« Retraite du lettré dans un bosquet de bambous » de Shûbun (mars 2012)
Ce rouleau de papier inscrit et peint à l’encre de Chine aurait été réalisé vers 1449 (époque de Muromachi). Classé comme Trésor National et conservé au Musée National de Tôkyô, c’est l’un des chefs-d’oeuvre de la peinture dite shigajiku (peinture associée à de la poésie) réalisée grâce à la technique suiboku (lavis à l’encre de Chine) soulignée de quelques discrètes couleurs.

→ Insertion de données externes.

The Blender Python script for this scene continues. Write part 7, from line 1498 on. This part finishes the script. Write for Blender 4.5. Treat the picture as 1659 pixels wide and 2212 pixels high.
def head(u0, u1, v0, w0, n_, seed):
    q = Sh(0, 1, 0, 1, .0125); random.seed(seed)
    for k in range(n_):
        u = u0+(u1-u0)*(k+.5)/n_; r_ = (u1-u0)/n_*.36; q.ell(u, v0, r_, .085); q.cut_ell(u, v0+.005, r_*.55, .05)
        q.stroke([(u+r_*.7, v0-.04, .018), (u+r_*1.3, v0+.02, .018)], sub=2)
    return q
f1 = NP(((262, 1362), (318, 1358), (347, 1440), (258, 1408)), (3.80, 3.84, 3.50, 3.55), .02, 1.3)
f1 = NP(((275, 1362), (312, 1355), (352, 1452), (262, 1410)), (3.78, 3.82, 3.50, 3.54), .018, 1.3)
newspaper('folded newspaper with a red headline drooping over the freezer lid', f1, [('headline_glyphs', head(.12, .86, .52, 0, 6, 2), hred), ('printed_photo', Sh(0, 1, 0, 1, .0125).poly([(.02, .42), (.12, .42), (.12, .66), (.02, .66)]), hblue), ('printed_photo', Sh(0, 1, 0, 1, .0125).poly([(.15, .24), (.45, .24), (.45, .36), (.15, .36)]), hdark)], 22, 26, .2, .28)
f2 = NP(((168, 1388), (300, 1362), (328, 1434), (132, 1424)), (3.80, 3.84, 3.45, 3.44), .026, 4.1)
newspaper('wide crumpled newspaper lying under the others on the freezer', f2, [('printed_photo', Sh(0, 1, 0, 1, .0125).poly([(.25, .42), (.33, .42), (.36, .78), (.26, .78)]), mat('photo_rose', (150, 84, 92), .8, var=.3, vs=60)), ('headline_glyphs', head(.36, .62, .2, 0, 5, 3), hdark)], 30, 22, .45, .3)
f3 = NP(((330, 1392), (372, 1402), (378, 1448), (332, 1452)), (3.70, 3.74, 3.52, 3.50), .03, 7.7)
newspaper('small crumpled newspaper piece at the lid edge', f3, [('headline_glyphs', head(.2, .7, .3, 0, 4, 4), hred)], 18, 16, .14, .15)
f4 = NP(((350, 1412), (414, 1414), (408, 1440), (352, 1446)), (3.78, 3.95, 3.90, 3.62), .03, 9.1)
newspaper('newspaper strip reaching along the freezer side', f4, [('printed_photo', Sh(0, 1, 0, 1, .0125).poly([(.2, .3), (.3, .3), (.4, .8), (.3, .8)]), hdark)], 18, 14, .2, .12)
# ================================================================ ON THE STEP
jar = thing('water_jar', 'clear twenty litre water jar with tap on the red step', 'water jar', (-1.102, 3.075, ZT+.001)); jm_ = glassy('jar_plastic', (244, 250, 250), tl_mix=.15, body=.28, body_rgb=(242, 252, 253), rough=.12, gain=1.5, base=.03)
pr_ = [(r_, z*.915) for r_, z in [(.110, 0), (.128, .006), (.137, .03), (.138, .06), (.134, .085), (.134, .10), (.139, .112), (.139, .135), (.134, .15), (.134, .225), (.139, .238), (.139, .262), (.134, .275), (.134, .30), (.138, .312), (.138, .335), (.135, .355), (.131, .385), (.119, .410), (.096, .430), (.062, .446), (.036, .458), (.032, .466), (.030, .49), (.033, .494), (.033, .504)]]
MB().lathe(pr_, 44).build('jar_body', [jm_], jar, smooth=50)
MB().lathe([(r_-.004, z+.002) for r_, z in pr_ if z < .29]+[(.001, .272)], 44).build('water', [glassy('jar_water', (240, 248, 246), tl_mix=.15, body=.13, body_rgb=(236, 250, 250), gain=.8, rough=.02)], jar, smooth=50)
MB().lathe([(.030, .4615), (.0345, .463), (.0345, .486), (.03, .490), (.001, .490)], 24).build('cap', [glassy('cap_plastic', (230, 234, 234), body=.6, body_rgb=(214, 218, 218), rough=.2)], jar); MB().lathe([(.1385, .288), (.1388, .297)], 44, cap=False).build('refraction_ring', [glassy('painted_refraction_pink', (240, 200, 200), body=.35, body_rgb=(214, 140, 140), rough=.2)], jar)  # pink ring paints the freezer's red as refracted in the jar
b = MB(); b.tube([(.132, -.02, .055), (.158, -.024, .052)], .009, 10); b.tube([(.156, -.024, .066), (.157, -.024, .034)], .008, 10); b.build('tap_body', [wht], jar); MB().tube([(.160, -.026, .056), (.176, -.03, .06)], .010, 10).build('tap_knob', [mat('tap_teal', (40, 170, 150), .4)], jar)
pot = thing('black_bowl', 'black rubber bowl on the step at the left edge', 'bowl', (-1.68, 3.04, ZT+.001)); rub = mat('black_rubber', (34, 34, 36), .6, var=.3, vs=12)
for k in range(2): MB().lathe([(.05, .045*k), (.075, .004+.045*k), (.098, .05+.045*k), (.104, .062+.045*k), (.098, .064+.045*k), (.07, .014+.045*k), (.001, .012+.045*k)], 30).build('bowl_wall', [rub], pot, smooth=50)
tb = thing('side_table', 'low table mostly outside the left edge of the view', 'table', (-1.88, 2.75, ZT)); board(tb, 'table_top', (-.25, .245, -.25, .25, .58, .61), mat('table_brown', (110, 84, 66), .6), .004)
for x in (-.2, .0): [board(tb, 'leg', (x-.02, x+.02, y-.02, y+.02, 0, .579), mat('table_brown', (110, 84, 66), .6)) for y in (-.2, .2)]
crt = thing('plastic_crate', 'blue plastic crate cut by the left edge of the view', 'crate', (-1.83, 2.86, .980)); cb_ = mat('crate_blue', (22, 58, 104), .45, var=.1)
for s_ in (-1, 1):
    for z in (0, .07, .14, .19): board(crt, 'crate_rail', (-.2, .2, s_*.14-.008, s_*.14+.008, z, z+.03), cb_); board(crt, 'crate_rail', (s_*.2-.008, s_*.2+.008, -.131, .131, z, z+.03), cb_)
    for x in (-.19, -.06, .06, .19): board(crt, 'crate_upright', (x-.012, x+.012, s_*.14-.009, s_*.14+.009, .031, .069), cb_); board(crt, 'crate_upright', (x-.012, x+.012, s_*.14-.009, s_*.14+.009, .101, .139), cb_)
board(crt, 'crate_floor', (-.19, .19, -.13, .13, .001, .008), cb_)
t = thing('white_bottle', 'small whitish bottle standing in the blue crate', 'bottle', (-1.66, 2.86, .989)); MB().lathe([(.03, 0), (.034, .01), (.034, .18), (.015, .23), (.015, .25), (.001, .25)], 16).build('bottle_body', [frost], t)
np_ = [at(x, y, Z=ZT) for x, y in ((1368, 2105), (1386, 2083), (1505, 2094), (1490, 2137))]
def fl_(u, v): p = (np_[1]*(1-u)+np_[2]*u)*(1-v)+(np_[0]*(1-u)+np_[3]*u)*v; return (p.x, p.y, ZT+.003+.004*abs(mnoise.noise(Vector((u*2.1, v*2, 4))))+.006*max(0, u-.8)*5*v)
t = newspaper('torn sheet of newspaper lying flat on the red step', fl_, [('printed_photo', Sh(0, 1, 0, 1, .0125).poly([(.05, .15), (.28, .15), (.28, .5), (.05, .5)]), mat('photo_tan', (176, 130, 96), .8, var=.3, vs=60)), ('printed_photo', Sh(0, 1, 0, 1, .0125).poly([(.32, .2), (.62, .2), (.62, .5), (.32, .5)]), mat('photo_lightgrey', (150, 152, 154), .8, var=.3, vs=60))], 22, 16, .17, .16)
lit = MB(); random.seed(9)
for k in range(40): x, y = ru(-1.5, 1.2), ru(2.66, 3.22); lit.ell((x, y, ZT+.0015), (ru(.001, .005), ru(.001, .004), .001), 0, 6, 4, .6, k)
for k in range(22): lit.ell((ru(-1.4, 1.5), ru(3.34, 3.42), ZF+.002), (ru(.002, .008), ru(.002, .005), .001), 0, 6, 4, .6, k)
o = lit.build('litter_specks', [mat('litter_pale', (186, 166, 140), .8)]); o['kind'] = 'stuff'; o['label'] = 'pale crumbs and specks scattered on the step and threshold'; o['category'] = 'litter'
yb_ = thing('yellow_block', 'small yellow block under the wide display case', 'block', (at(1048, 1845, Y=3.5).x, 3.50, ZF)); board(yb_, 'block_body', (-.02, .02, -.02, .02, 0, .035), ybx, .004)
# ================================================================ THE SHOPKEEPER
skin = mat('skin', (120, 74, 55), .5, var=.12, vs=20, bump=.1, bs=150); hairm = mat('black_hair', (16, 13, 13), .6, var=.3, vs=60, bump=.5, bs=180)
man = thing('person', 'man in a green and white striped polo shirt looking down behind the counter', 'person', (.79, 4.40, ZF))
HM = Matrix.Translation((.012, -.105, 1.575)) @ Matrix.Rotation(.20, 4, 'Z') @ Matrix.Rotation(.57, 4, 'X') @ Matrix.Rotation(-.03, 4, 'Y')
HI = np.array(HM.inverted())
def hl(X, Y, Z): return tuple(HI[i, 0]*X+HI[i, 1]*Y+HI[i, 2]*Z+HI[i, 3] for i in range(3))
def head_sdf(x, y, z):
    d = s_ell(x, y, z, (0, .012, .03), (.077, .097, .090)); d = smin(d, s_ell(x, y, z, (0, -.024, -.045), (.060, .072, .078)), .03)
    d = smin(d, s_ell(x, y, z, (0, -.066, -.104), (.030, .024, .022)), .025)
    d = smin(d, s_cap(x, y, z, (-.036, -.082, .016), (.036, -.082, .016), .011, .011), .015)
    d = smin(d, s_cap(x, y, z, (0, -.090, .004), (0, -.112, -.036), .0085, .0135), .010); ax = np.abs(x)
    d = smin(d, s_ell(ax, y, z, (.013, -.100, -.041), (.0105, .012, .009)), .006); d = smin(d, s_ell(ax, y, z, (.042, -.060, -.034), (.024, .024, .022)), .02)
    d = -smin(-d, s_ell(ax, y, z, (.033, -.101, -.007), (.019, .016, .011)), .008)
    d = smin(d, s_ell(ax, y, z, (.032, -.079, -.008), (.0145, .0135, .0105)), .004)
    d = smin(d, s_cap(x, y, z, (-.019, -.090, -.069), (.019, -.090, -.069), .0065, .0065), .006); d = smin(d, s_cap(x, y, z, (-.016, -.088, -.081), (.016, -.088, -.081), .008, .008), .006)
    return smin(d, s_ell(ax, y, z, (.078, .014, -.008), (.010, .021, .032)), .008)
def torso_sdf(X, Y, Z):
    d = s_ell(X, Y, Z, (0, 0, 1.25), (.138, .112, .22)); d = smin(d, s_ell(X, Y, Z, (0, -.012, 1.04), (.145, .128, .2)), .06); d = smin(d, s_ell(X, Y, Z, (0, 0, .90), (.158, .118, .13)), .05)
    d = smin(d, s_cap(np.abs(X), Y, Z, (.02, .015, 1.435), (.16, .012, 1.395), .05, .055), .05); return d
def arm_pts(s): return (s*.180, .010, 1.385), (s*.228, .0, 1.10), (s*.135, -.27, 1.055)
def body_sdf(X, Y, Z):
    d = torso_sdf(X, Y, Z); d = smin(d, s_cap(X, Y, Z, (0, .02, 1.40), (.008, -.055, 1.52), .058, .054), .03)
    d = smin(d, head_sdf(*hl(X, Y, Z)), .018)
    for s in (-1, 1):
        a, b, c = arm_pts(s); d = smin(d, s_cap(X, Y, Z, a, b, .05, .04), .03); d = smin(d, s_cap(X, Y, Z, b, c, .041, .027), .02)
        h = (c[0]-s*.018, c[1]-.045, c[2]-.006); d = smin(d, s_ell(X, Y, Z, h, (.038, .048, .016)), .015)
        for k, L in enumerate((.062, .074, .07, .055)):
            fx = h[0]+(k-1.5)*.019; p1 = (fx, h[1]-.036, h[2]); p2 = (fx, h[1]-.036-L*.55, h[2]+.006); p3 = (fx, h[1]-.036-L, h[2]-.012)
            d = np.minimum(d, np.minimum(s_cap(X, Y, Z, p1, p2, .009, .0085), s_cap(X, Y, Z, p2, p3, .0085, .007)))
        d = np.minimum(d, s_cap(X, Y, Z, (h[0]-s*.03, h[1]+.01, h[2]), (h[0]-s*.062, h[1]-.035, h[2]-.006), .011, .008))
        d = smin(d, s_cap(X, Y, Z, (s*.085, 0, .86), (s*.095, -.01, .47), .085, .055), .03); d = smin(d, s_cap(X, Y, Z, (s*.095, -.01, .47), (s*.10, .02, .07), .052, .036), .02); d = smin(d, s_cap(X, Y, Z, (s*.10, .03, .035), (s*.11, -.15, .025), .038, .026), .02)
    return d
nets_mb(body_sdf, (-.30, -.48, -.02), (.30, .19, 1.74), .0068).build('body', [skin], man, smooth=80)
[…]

Attribué au moine Shûbun, l’illustration dépeint un paysage de montagne dans lequel un lettré (tout en bas à droite) est représenté en train de lire près de son hermitage niché dans un petit bois de bambous. Comme beaucoup de peintures de paysages de ce style, la présence humaine et la figuration d’une scène particulière (qui donne le plus souvent son nom à l’oeuvre) ne sont que des prétextes à la représentation d’un paysage majestueux, généralement montagneux.
Ce type de paysage, glorifiant la beauté de la nature et le silence, reflète les aspirations des peintres japonais qui, des les débuts de cet art, sont des moines bouddhistes et, en l’occurence, des moines Zen.
Ce style de peinture monochrome, à l’encre de Chine, fait son apparition au Japon à l’époque de Kamakura (époque où se développe le bouddhisme Zen dans l’archipel) suite aux voyages dans les monastères Chan du continent de certains moines bouddhistes japonais qui en rapportent des rouleaux illustrés de la dynastie contemporaine des Song du Sud. Ces rouleaux servent de canon pictural aux moines artistes de l’archipel qui les copient et les assimilent, avant de créer un style de peinture comparable mais de goût japonais.
Les premiers sujets de la peinture Zen dans l’archipel, comme ceux de Chine, sont les patriarches du bouddhisme Chan (Zen), des oiseaux et des fleurs. La technique de l’encre de Chine n’offrant aucune possibilité de retouche, les moines se sentent en accord avec ce style de peinture où la méditation préalable à l’élaboration est indispensable, où la spontanéité et l’instinct du geste sont essentiels et où ils trouvent un certain parallèle avec la soudaineté de l’Eveil du bouddhisme Chan.
Des annotations ou des poèmes (comme c’est le cas ici) complètent l’oeuvre du peintre (qui n’est pas forcément le calligraphe) et souvent décrivent les circonstances de sa création et donnent une date de réalisation.
L’apogée de la peinture à encre de Chine sur papier est la période de Muromachi (1336-1573), à laquelle appartient précisément cette oeuvre.
Depuis l’époque de Kamakura, l’art des peintres japonais s’est développé et le paysage est devenu une de leur grandes spécialités. Toujours inspirés des peintures de la dynastie des Song du Sud (et de ses célèbres peintres Ma Yuan et Xia Gui dont la composition de cette oeuvre-ci s’inspire très visiblement), les paysages chinois dépeints par les moines Zen (dont certains ont fait le voyage en Chine) sont remplacés peu à peu par des paysages locaux et des sujets de moins en moins religieux : on peint la nature pour sa beauté même (comme ici) et non une scène religieuse à laquelle le paysage ne sert que de décor. Les peintres japonais transposent également cet art de la peinture à l’encre sur papier, hérité de Chine, à des surfaces beaucoup plus grandes pour la décoration des intérieurs (paravents, panneaux coulissants) dès le début du XVè siècle et développent de nouveaux types de compositions comme les vues panoramiques de paysages (que ne permettent pas les rouleaux verticaux).
De grandes écoles de peintures se développent à la même période, toutes liées à des temples bouddhistes zen répondant aux commandes du shôgun et de son entourage, dont la plus célèbre est celle du Shôkokuji de Kyôto d’où sont issus Josetsu, Shûbun et Sesshû, les trois principaux maîtres de cette époque qui ont révolutionné la peinture japonaise. Car si cette dernière est fortement inspirée de la peinture des Song du Sud à ses débuts (les Song du Sud sont contemporains de l’époque de Kamakura), elle perdure dans ce style et reste la référence absolue des peintres japonais de la période de Muromachi, alors qu’en Chine, sous les dynasties contemporaines des Yuan et des Ming se développent de nouveaux styles. Comme souvent au cours de leur histoire, les japonais ont su assimiler les styles étrangers, choisir ce qui leur plaisait et le développer à leur façon.